The ultimate goal is to use the secure, federated graph for scientific discovery. The analysis engine will use graph traversal queries on the nine-index NonoStore architecture across the $\mathcal{R}_4$ federated links.

Use Cases:

1. Common Operational Patterns:
   • Query: Find all operational traces (using the $\mathcal{R}_6$ Merkle Root) linked to experiments that resulted in a specific particle signature.
   • Insight: Unearth common settings across globally distinct machines that maximize a specific experimental outcome.
2. Logbook Trend Analysis:
   • Query: Traverse the global set of Logbook Ropes ($\mathcal{R}_2$) to find all entries where the predicate "beam-stability" was marked as "LOW" and link them to the subsequent changes in "magnet-temperature".
   • Insight: Discover correlations between human-reported events and automated sensor readings across different cultural/procedural contexts.
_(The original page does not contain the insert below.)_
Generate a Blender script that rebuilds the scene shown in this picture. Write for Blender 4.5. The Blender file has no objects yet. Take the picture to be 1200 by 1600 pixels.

3. Data Provenance and Reproducibility:
   • Query: For a published paper entity, follow its semantic links to the raw data entities. Use the $\mathcal{R}_6$ Inclusion Proof to verify that the specific data points cited in the paper were verifiably included in the sensor trace batch signed by the originating lab.
   • Insight: Achieve Pure Trust in reproducibility, providing an auditable chain of custody from the cyclotron's beam pipe to the published result.